The project raised two interrelated issues which are important for society. First, the analysis aimed to disentangle the political dilemmas that peripheral local societies face when struggling to promote at the same time industrial upgrading and inclusive development. In that regard it aimed to recast traditional policy-receipts that use to put the emphasis on the virtues of managerial reforms to strengthen the institutional capacity of sub-national governments at the expenses of the promotion of forms of social and political democracy and representation. Secondly, the research touches upon governance problems by exploring the linkages between sectoral (industrial development) and territorial (regional development) policies. In that regard the research contributes to highlight the existing limits of industrial policies in adopting a place-base perspective driven by the objective of promoting a more even distribution of opportunities for people in the places where they live.

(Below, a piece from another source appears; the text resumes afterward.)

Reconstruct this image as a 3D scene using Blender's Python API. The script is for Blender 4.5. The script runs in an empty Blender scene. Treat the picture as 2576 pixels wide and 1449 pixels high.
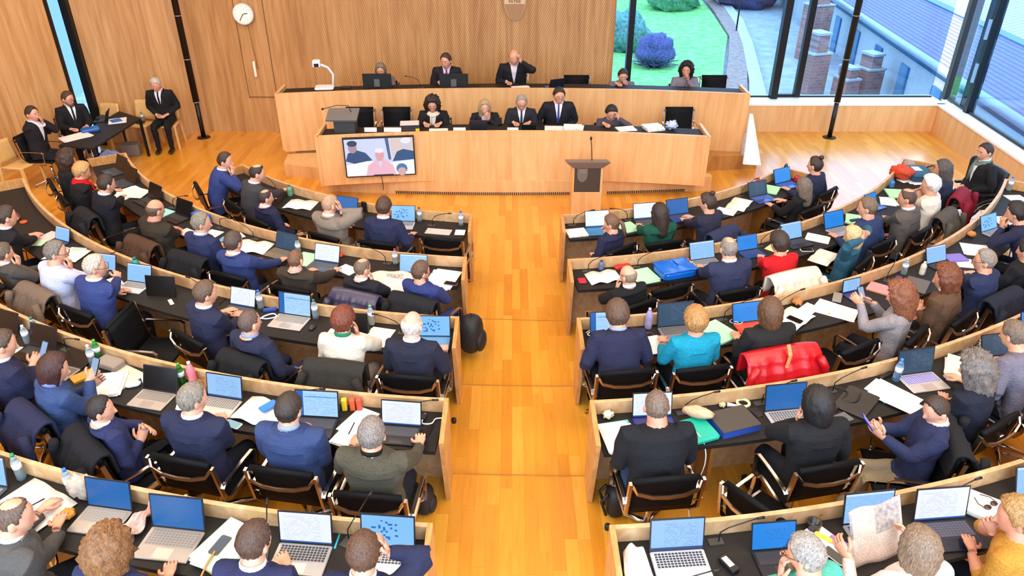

Theoretically the project aimed at questioning the processes and mechanisms through which actors can deploy a capacity to bring about change in highly constrained contexts. The research aimed at contributing to an interdisciplinary literature on institutional and political change and globalization. The project was also driven by a policy-oriented objective in so far it aimed to study common challenges faced by the two regions in promoting an autonomous development agenda and inclusive development and to highlight approaches for overcoming lock-in effects to dependent models of development.
The research was organized in three main parts. First, an extensive literature review about patterns of industrialization and their underlying socio-political and institutional dynamics in peripheral areas of Europe and of developing countries, was carried out. Secondly, the research has focused on the comparative analysis of policy-tools used in the two regions to sustain investments of firms, namely programming contracts in Italy and special economic zones in Poland. The research has allowed to point out commonalities between these two policy-tools which concern in particular the lack of a place-based and territorial dimension. Finally, the analysis has zoomed in the transformation of two local economies, the city of Brindisi and Wałbrzych, which were struggling to implement alternative local development policies in order to break away from a legacy of very environmental impactful and dependent form of development.
The research built on a variety of original primary data collected through: - 43 semi-structured interviews of approximately 1h00 each with local policymakers (political and administrative élites) and representatives of socio-economic organizations (business and unions ‘representatives) ; - a documentary analysis of reports, strategic economic and planning documents covering the last two decades (2000 – 2020) ; - a press analysis of local media articles on industrial policies and programmatic declarations of local politicians (N=300).
The research results have been discussed and presented in a variety of occasions involving both the academic community, students and policy-actors. In particular the researcher has attended five international conferences (Congress of French Political Science Association, 2019 ; ECPR Congress Southern European Politics group, 2020 ; International Sociological Association, Sociology of Development Panel, 2021 ; Regional Studies Association Congress, Regions in Recovery, 2021 ; Congress of the Italian Economic Sociology Association, 2021). Moreover, an international workshop opened to students and policymakers on local development strategies has been organized jointly by the University of Florence and the University of Barcelona. The researcher has also given lectures in the Doctoral Program on socio-political change of the University of Florence and University of Turin on methodological and theoretical issues of the project. Finally, a policy-brief has been written and addressed to all the actors that have been interviewed in order to disseminate the main policy-lessons that stemmed out from the comparison.
The main innovative aspect of the research has been to question mechanisms for breaking away from economic and institutional dependence. Moreover, the research compared two regional and local economies located in the old and new peripheries of Europe, thus adding an original contribution to the literature on diversity of capitalism and processes of economic and political divergence in Europe. The main contributions of the project to such literature are threefold. First, the project has allowed to point out the centrality of place, place-based political and social mobilizations, as an overlooked dimension of the analysis on socio-economic change. Secondly, the project has contributed to bring back politics into the analysis of the diversity of ways global dynamics impact local societies. Finally, the project added an original contribution to the literature on new institutionalism by focusing the attention on processes of change and continuity of state-society relations over time. The project will also bring an important contribution for policy-debates about the linkages between industrial policies and regional policies to overcome socio-spatial inequalities. These results are in line with the place-based approach as a policy-paradigm to escape from external dependency and underdevelopment traps.